In houses where there is no car, on average 15 trips per week are made. This increases to 20 trips per week when one car is available and 22 trips when there are multiple cars available to a household.
More non-drivers get lifts from family friends or relatives than take the bus, showing that the car is an important source of mobility even for non-drivers.
The report finds that, over the past 50 years, there has been a trebling of personal travel as a result of the following factors:-
There are 18 per cent more people
60% more families
Six times as many cars
More smaller households leading to an increase in trips
More economically active Britons (an increase of over 25 per cent)
An increase in real disposable income
An increase on the amount spent on transport - people spend 3.5 times as much on transport as they did in mid 1950s.
When it comes to the relatively distant future, the Foundation forecasts that, by 2031, the population will have increased by 17 per cent from 58.85 million in 2006 to 69.1 million.
The number of households will have increased to 28 million by 2021 and 30 million by 2030, up from 25.2 million in 2006. 'Real' incomes will have grown two and a half percent annually.

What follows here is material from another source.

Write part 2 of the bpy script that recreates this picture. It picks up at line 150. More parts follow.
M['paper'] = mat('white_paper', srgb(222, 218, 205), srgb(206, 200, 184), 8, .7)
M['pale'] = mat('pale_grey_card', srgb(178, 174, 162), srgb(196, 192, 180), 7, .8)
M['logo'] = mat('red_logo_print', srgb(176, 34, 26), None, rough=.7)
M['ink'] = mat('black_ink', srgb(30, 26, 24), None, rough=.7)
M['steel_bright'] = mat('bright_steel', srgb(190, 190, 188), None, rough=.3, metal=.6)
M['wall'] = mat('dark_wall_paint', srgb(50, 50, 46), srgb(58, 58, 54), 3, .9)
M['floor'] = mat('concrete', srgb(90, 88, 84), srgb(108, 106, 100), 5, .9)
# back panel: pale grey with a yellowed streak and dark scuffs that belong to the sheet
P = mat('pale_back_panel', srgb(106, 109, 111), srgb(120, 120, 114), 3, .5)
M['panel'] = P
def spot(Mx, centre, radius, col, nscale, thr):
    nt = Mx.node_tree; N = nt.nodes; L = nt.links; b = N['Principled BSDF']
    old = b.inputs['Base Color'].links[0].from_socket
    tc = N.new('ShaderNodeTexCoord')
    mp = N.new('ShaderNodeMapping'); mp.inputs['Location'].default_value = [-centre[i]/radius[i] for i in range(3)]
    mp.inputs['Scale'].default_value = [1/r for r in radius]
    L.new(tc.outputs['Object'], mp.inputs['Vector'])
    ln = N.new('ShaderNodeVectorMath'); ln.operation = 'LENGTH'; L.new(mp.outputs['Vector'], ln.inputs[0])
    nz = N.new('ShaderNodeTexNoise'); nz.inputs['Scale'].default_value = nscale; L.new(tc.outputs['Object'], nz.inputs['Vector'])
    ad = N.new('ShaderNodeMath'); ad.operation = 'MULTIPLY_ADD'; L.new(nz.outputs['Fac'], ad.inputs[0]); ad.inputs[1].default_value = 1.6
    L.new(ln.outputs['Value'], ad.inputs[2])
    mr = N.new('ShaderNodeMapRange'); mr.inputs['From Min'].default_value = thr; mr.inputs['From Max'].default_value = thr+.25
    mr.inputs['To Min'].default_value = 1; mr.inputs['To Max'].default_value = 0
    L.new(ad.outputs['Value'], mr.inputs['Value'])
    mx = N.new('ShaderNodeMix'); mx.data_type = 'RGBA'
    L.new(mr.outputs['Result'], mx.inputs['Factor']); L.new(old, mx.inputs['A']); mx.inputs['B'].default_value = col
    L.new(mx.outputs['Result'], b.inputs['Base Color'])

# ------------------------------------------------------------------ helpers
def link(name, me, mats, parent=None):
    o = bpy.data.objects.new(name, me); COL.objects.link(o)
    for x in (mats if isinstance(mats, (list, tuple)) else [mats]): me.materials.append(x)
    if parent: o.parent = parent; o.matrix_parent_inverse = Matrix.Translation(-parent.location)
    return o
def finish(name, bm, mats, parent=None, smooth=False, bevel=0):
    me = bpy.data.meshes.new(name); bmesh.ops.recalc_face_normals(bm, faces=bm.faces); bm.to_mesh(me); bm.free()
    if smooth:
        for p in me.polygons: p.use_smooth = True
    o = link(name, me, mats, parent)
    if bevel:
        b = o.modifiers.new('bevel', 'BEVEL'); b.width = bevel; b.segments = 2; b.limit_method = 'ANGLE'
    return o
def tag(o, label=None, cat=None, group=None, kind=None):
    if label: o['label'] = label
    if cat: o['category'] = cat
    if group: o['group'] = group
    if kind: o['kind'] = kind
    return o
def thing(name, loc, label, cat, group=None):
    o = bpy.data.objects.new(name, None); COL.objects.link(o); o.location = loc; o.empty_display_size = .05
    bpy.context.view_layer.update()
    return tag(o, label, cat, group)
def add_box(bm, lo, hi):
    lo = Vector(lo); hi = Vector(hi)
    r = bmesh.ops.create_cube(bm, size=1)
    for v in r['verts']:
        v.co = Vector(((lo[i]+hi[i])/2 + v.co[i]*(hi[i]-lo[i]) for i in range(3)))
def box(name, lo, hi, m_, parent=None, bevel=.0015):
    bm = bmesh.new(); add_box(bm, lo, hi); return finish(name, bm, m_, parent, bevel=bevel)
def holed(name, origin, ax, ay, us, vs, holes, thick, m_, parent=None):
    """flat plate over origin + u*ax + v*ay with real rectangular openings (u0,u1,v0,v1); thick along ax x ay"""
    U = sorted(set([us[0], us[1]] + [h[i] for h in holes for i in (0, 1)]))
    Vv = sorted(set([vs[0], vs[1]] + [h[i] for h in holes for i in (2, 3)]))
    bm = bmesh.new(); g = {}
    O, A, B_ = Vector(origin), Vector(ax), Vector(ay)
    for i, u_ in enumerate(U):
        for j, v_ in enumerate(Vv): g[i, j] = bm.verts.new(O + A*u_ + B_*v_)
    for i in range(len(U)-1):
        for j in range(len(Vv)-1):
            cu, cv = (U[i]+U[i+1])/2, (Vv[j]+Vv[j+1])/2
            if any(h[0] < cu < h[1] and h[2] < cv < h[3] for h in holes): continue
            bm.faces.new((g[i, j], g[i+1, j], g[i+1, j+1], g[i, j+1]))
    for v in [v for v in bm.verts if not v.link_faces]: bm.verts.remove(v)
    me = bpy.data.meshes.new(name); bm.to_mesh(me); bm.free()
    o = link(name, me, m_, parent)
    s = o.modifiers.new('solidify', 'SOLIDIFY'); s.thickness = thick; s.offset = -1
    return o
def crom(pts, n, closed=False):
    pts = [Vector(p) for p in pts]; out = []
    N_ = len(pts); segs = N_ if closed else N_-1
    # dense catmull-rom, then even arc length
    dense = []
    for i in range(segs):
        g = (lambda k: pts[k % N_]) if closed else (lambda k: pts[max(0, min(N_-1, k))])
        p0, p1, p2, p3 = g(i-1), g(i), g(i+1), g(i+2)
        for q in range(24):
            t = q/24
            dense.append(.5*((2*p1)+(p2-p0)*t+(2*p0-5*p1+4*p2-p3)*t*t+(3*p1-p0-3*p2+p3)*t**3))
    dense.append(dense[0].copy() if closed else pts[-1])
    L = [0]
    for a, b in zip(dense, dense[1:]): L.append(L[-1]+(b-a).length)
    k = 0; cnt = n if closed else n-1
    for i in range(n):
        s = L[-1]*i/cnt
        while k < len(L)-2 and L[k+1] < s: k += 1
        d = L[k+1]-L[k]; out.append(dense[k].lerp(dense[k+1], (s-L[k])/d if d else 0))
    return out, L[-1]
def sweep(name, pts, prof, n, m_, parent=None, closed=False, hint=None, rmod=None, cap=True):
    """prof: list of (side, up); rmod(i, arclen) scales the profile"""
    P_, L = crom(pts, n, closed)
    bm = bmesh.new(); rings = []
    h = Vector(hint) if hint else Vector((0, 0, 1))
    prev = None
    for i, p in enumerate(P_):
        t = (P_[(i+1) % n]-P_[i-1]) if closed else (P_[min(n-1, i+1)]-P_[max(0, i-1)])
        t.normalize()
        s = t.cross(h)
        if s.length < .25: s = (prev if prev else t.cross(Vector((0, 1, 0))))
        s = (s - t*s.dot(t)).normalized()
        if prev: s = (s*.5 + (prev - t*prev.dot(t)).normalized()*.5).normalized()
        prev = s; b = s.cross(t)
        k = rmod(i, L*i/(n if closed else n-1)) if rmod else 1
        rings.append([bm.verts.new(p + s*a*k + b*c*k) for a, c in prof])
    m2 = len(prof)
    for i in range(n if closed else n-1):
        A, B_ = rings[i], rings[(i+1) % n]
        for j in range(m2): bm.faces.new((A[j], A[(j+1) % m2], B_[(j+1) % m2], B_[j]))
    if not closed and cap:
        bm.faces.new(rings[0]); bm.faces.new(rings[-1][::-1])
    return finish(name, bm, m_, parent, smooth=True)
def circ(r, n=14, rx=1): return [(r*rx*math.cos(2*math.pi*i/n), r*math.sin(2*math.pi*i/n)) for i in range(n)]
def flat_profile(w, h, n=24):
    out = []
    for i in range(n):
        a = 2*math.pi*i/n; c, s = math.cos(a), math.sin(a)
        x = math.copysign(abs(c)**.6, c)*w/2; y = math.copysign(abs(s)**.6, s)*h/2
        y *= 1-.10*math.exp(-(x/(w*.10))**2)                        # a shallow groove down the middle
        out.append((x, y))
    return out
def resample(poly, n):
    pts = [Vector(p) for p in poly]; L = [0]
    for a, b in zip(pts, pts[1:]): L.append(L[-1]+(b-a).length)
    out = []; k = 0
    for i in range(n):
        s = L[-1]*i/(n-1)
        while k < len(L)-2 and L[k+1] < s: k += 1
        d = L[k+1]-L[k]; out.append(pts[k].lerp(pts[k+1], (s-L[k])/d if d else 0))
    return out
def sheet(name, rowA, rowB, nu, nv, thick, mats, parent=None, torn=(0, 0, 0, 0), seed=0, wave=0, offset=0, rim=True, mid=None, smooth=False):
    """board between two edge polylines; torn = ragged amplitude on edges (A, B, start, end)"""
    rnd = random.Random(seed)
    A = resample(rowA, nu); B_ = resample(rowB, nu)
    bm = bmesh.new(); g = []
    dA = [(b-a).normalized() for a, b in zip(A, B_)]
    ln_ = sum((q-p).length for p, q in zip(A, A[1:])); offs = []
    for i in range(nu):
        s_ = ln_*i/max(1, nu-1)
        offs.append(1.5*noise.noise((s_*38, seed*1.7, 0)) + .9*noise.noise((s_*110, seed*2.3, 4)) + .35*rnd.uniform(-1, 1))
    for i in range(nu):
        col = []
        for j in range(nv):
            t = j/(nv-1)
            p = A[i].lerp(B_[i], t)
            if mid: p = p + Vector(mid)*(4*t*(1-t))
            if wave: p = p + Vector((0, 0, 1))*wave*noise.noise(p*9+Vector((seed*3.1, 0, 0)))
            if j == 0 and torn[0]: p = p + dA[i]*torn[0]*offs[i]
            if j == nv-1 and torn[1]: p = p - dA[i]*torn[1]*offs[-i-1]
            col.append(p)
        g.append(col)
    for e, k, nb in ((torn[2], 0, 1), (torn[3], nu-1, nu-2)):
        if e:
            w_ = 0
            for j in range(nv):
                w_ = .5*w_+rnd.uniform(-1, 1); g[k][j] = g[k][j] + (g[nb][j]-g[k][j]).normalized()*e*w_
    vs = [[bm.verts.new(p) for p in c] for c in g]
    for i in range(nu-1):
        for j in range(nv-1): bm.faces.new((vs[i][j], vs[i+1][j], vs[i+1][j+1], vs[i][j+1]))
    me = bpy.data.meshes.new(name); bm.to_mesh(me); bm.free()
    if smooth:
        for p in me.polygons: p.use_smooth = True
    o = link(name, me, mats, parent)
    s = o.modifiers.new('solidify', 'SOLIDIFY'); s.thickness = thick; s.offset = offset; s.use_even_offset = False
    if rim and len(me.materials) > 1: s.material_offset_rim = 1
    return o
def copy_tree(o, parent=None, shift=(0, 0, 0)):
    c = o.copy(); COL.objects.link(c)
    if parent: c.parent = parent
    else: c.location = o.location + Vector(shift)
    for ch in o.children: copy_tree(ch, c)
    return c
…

Sheila Rainger, head of campaigns for the RAC Foundation, said "The private car has fundamentally changed the way in which people live, making broader education and social activities, and better employment opportunities, available to the many not the few.
"The genie of travel demand cannot be put back into the bottle. The quality of life benefits of increased travel must not be overlooked when it comes to forecasting demand and planning our future road and transport network."